Olives and other reminders our kids are growing up right before our eyes

I originally published this blog a year ago in my other blog. However, I'm trying to simplify my life so I can spend more energy being me - noticing and writing about the things in life that are the most important without having to compartmentalize. This week I had one of these special "mommy moments" when my 7 year old wanted to play at the mall play area. He's way taller than the sign but I was all for it. And I smiled inside when he asked for quarters to ride a kiddie ride. Not surprising that big brother wasn't with us :).

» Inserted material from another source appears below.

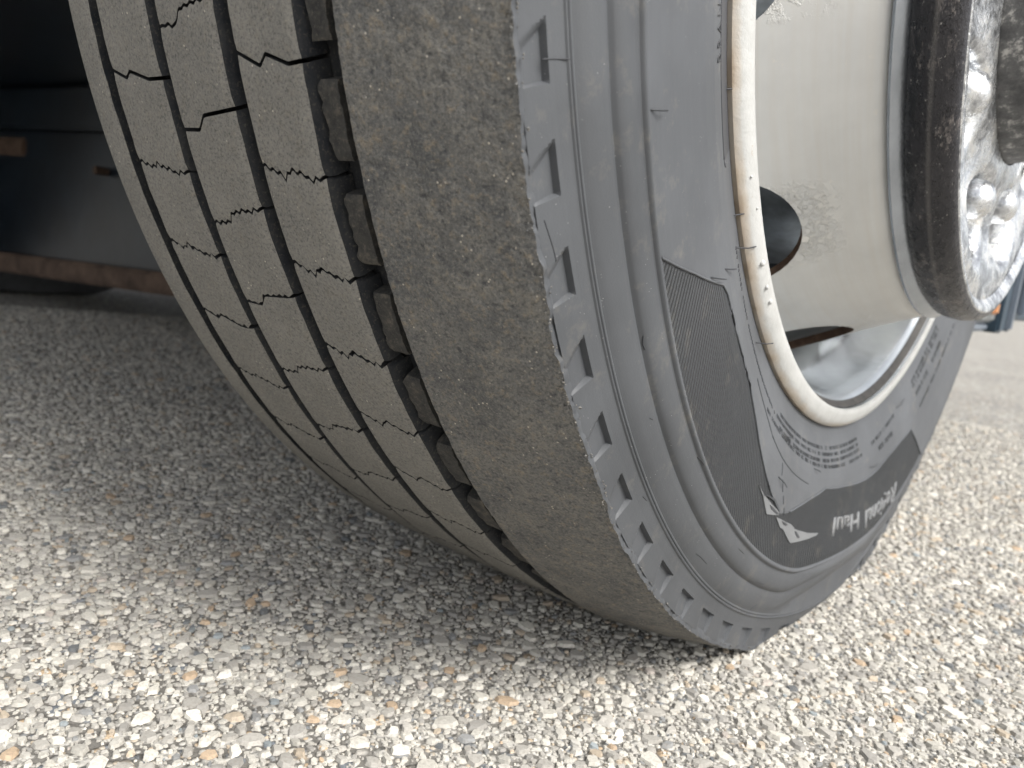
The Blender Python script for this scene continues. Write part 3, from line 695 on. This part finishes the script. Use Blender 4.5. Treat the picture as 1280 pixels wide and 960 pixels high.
revolve('hub_dome', [(.1850, .1130), (.1930, .1110), (.2050, .1085), (.2150, .1050), (.2350, .0900), (.2380, .0800), (.2520, .0700), (.2560, .0560), (.2570, .0050)], 96, M['pocket'], hubc)
pn = np.array([(-.013, .0150), (-.008, .0148), (-.0065, .0128), (.000, .0120), (.004, .0100), (.0062, .0068), (.0073, .0030), (.0075, .0003)]); pa_ = np.linspace(0, 2*np.pi, 24, endpoint=False)
me = mesh_np('lug_nut', np.stack([np.repeat(pn[:, :1], 24, 1), -pn[:, 1:]*np.sin(pa_), -pn[:, 1:]*np.cos(pa_)], -1).reshape(-1, 3), grid_faces(8, 24, True), True, 40)
for p_ in me.polygons: p_.use_smooth = True
me.set_sharp_from_angle(angle=R_(40))
for k in range(10):
    a = R_(14+36*k); o = link('lug_nut', me, hubc, [M['chrome']]); o.location = (.1900, -.1430*math.sin(a), -.1430*math.cos(a)); o.rotation_euler = (random.uniform(0, 1), 0, 0)

# ------------------------------------------------------------------ vehicle parts behind
def prism_x(name, pts_yz, x0, x1, mat, parent):
    bm = bmesh.new(); A_ = [bm.verts.new((x0, y, z)) for y, z in pts_yz]; B_ = [bm.verts.new((x1, y, z)) for y, z in pts_yz]
    bm.faces.new(A_); bm.faces.new(B_[::-1]); n_ = len(A_)
    for i in range(n_): bm.faces.new((A_[i], A_[(i+1) % n_], B_[(i+1) % n_], B_[i]))
    bmesh.ops.recalc_face_normals(bm, faces=bm.faces[:]); bmesh.ops.bevel(bm, geom=bm.edges[:], offset=.004, segments=2, affect='EDGES')
    me = bpy.data.meshes.new(name); bm.to_mesh(me); bm.free(); return link(name, me, parent, [mat])
axle = empty('steel_axle', (-.9, .12, .1)); tag(axle, 'dark blue painted steel axle beam with rusty lower flange left of the worn tyre', 'axle')
def slab(name, y0, y1, zl, zr, tl, tr, x0, x1, mat):
    """bar along x whose bottom runs from zl to zr and top from tl to tr"""
    bm = bmesh.new(); vs = []
    for x_, zb, zt in ((x0, zl, tl), (x1, zr, tr)):
        vs.append([bm.verts.new((x_, y0, zb)), bm.verts.new((x_, y1, zb)), bm.verts.new((x_, y1, zt)), bm.verts.new((x_, y0, zt))])
    bm.faces.new(vs[0]); bm.faces.new(vs[1][::-1])
    for i in range(4): bm.faces.new((vs[0][i], vs[0][(i+1) % 4], vs[1][(i+1) % 4], vs[1][i]))
    bmesh.ops.recalc_face_normals(bm, faces=bm.faces[:]); bmesh.ops.bevel(bm, geom=bm.edges[:], offset=.005, segments=2, affect='EDGES')
    for v in bm.verts: v.co -= axle.location
    me = bpy.data.meshes.new(name); bm.to_mesh(me); bm.free()
    for p_ in me.polygons: p_.use_smooth = True
    me.set_sharp_from_angle(angle=R_(40)); o = link(name, me, axle, [mat]); return o
slab('lower_flange', .045, .20, .058, .135, .095, .165, -1.60, -.16, M['flange'])
slab('web_plate', .062, .16, .094, .164, .330, .335, -1.60, -.16, M['under'])
slab('upper_rail', .050, .18, .332, .337, .405, .395, -1.60, -.16, M['under'])
slab('top_plate', .070, .20, .407, .397, .80, .80, -1.60, -.16, M['under'])
plate = box_mesh('rusty_bracket', -1.56, -1.41, .055, .068, .285, .318, bevel=.005)
for v in plate.vertices: v.co -= axle.location
link('rusty_bracket', plate, axle, [M['flange']])
for x_, z_, s_ in ((-1.10, .27, .007),):
    bm = bmesh.new(); bmesh.ops.create_cone(bm, cap_ends=True, segments=6, radius1=s_, radius2=s_*.9, depth=.03)
    for v in bm.verts: v.co = Vector((v.co.x, v.co.z, v.co.y))
    me = bpy.data.meshes.new('bolt_head'); bm.to_mesh(me); bm.free(); o = link('bolt_head', me, axle, [M['flange']]); o.location = Vector((x_, .055, z_))-axle.location

# opposite wheel under the far side of the vehicle
far = empty('wheel', (-1.80, .20, 0)); tag(far, 'dark tyre on the far side, seen small under the axle beam at the left edge', 'wheel')
pr = [(-.10, .29), (-.135, .33), (-.145, .38), (-.135, .43), (-.12, .45), (-.06, .4575), (-.055, .448), (-.045, .448), (-.04, .458), (.04, .458), (.045, .448), (.055, .448), (.06, .4575), (.12, .45), (.135, .43), (.145, .38), (.135, .33), (.10, .29)]
ph = np.linspace(0, 2*np.pi, 128, endpoint=False); pa = np.array(pr)
V = np.stack([np.repeat(pa[:, :1], 128, 1), -pa[:, 1:]*np.sin(ph), -pa[:, 1:]*np.cos(ph)], -1).reshape(-1, 3)
link('tyre', mesh_np('far_tyre', deform(V), grid_faces(len(pr), 128, True), True, 40), far, [M['blacktyre']], (0, 0, HUB_Z))
o = revolve('rim', [(.13, .296), (.135, .288), (.12, .27), (.05, .26), (.02, .24), (.06, .20), (.07, .05)], 64, M['drum'], far); o.location = (0, 0, HUB_Z)

# truck body: floor, added slabs that shade the ground, side skirt panels with step behind the wheel
body = empty('parked_truck', (0, 2.0, 0)); tag(body, 'grey and teal side skirt of the truck behind the wheel at the right edge', 'truck')
def bpart(name, *a, mat, **kw):
    me = box_mesh(name, *a, **kw)
    for v in me.vertices: v.co -= body.location
    return link(name, me, body, [mat])
bpart('shading_underfloor', -1.95, -.17, -.50, 1.25, .41, .52, mat=M['under'])  # unseen truck underside, set low and forward to shade the ground
bpart('rear_shade_slab', -1.95, -.62, 1.26, 2.4, .44, .54, mat=M['under'])  # unseen extension, added to cut light coming in from behind
bpart('side_shade_panel', -2.02, -1.96, -.30, 2.4, .27, 1.08, mat=M['under'])  # unseen panel, added to block light from the far side
bpart('cab_side', .02, .12, .62, 1.25, .80, 1.02, mat=M['bodypaint'])
bpart('wheel_arch', -.02, .12, -.62, .62, .98, 1.06, mat=M['bodypaint'])
bpart('front_panel', -1.75, .12, -.66, -.62, .98, 1.12, mat=M['bodypaint'])
bpart('cab_floor', -1.95, .12, -.62, 1.25, 1.00, 1.10, mat=M['under'])
bpart('skirt_panel', -.10, .095, .52, .775, .210, .80, mat=M['bodygrey'])
bpart('skirt_trim', -.08, .102, .785, .835, .195, .80, mat=M['bodydark'])
bpart('skirt_post', -.08, .108, .845, .870, .198, .80, mat=M['bodypaint'])
bpart('skirt_panel', -.08, .100, .880, 1.22, .215, .80, mat=M['bodydark'])
for k in range(3): bpart('skirt_rib', .100, .112, .93+k*.12, .95+k*.12, .225, .80, mat=M['bodypaint'], bevel=.003)
bpart('marker_lamp', .095, .104, .715, .735, .222, .240, mat=M['orange'], bevel=.003)
bpart('bracket', .02, .090, .54, .76, .196, .210, mat=M['bodypaint'])

# ------------------------------------------------------------------ ground
ZB = -.0022
gv = 400.0
me = mesh_np('asphalt_pavement', np.array([(-gv, -gv, ZB), (gv, -gv, ZB), (gv, gv, ZB), (-gv, gv, ZB)]), np.array([(0, 1, 2, 3)]), False)
ground = link('asphalt_pavement', me, None, [M['asphalt']]); tag(ground, 'pale exposed aggregate asphalt pavement', 'pavement', None, 'structure')
# stones: dart throwing in the wedge seen by the camera
PAL = [((.47, .455, .42), 32), ((.55, .53, .485), 22), ((.40, .385, .36), 22), ((.31, .30, .285), 12), ((.62, .60, .56), 6), ((.46, .39, .31), 4), ((.46, .35, .25), .8), ((.24, .245, .25), 3.0), ((.24, .27, .29), .9), ((.13, .14, .15), 1.2), ((.42, .38, .35), 1.0)]
pw = np.array([b_ for _, b_ in PAL]); pw = pw/pw.sum(); pc = np.array([a for a, _ in PAL])
fx, fy = math.sin(yaw), math.cos(yaw)
stones = []; cell = .012; hashg = {}
def clear(x, y, r):
    ci, cj = int(x//cell), int(y//cell); m_ = 1
    for i in range(ci-m_, ci+m_+1):
        for j in range(cj-m_, cj+m_+1):
            for (a, b_, c_) in hashg.get((i, j), ()):
                if (a-x)**2+(b_-y)**2 < (.86*(r+c_))**2: return False
    return True
def throw(nth, rmin, rmax, dmax, dens_fall):
    # candidate points in a fan around the camera foot
    th = rng.uniform(-.74, .74, nth); D_ = np.sqrt(rng.uniform(.16**2, dmax**2, nth))
    for t, d_, q, rn in zip(th, D_, rng.uniform(0, 1, nth), rng.uniform(0, 1, nth)):
        if d_ > dens_fall and q > (dens_fall/d_)**2: continue
        ca, sa = math.cos(t), math.sin(t); x = CAM.x+(fx*ca+fy*sa)*d_; y = CAM.y+(fy*ca-fx*sa)*d_
        r = rmin+(rmax-rmin)*rn*rn
        if clear(x, y, r): stones.append((x, y, r)); hashg.setdefault((int(x//cell), int(y//cell)), []).append((x, y, r))
throw(3600, .0044, .0066, 1.9, 1.9)
throw(16000, .0033, .0048, 1.9, 1.9)
throw(80000, .0021, .0036, 1.9, 1.9)
throw(110000, .0013, .0024, 1.35, .8)
throw(60000, .0007, .0013, .75, .6)
S = np.array(stones)
def stone_verts(x, y, r, rg_):
    m_ = 7; an = np.sort((np.arange(m_)+rg_.uniform(-.32, .32, m_))*2*np.pi/m_); el = rg_.uniform(1.0, 1.75); rot_ = rg_.uniform(0, np.pi)
    rad = r*rg_.uniform(.78, 1.12, m_)*1.02; px_, py_ = rad*np.cos(an)*math.sqrt(el), rad*np.sin(an)/math.sqrt(el)
    c_, s_ = math.cos(rot_), math.sin(rot_); X_, Y_ = px_*c_-py_*s_, px_*s_+py_*c_
    h = r*rg_.uniform(.12, .36); tilt = rg_.normal(0, .07, 2)
    f_ = rg_.uniform(.62, .84); zt = lambda a, b_: a*tilt[0]+b_*tilt[1]
    top_z = -.0012 + h*.75 if r > .0013 else -.0022+h
    V_ = np.empty((2*m_+1, 3)); V_[:m_, 0] = x+X_; V_[:m_, 1] = y+Y_; V_[:m_, 2] = ZB-.0006
    V_[m_:2*m_, 0] = x+X_*f_; V_[m_:2*m_, 1] = y+Y_*f_; V_[m_:2*m_, 2] = ZB+.0003+min(.0012, .35*r)+h*.25+zt(X_, Y_)*f_+rg_.uniform(-.1, .1, m_)*h
    V_[2*m_] = (x, y, ZB+.0003+min(.0012, .35*r)+h*.34)
    return V_
m_ = 7
FT = np.array([(i, (i+1) % m_, m_+(i+1) % m_) for i in range(m_)]+[(i, m_+(i+1) % m_, m_+i) for i in range(m_)]+[(m_+i, m_+(i+1) % m_, 2*m_) for i in range(m_)])
# largest in the picture first
dist = np.hypot(S[:, 0]-CAM.x, S[:, 1]-CAM.y)**2 + CAM.z**2
camP = np.array(CAM); ndc = np.stack([S[:, 0]-camP[0], S[:, 1]-camP[1], np.full(len(S), -camP[2])], -1)
zc = ndc@np.array(f); xc = ndc@np.array(rr)/zc*1046.35; yc = ndc@np.array(uu)/zc*1046.35
seen = (zc > 0) & (abs(xc) < 640) & (abs(yc) < 480) & ~((S[:, 0] > -.13) & (S[:, 0] < .14) & (abs(S[:, 1]) < .17))
size = np.where(seen, S[:, 2]/np.sqrt(dist), 0); order = np.argsort(-size)
def colour(n_):
    c_ = pc[rng.choice(len(PAL), n_, p=pw)]; return np.clip(c_*rng.uniform(.86, 1.25, (n_, 1)), 0, 1)
def add_col(me, per_vert):
    per_vert = np.asarray(per_vert)*np.array([1.0, .995, .97]); ca = me.color_attributes.new('Col', 'FLOAT_COLOR', 'POINT'); buf = np.ones((len(per_vert), 4), np.float32); buf[:, :3] = per_vert; ca.data.foreach_set('color', buf.ravel())
proto = []
for k in range(48):
    V_ = stone_verts(0, 0, 1.0*.005, rng); V_[:, 2] -= ZB
    me = mesh_np('stone', V_, FT, False); add_col(me, np.repeat(colour(1), 15, 0)); proto.append(me)
for k, idx in enumerate(order[:300]):
    x, y, r = S[idx]; o = link('stone', proto[k % 48], ground, [M['stone']]); o.location = (x, y, ZB); sc_ = r/.005; o.scale = (sc_, sc_, 1.0); o.rotation_euler = (0, 0, random.uniform(0, 6.28))
rest = order[300:]
VV = np.concatenate([stone_verts(*S[i], rng) for i in rest]); n_s = len(rest)
FF = (FT[None]+(np.arange(n_s)*15)[:, None, None]).reshape(-1, 3)
me = mesh_np('aggregate', VV, FF, False); add_col(me, np.repeat(colour(n_s), 15, 0))
agg = link('aggregate', me, ground, [M['stone']]); agg['kind'] = 'stuff'
print('stones', len(S), 'tris', len(FF))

If you're a mom, I'm sure you'll relate to this one. Enjoy . . .

Some of my greatest joys and sorrows as a mom are days when something happens and I realize (really realize) my boys are growing up. Not that I don't want them to grow up. I get a lot of joy watching their progress and seeing them take their "next step," but it's often bittersweet.Take olives, for example . . .From the time they were first sitting up at the dinner table, both of my boys would put an olive on every single finger to eat them off, plucking them into their mouth, one finger at a time. I loved doing it as a kid and make sure we have plenty of olives so they can do it time and again. Somewhere along the line Ryan, my oldest, stopped doing it. But I didn't pay all that much attention because Sean was still happily topping his little fingers with olives, and then biting them off, one finger at a time.

A couple nights ago he started to put olives on his fingers. But when he got to his thumb, oh no . . . the olive didn't fit. Instead, it broke right open as he tried to push it on. He was amused. And I was sad. Ugh. It was a sad mommy moment. My boys thought it was silly that I was sad. But I knew that moms and dads everywhere knew the feeling I was experiencing, and would experience multiple times throughout the years. I know that when I serve olives, they'll continue to stuff them on the fingers, oblivious to the fact that they break open -- and I'll remember the night when his little thumb broke through because he was no longer my tiny little boy with tiny little fingers.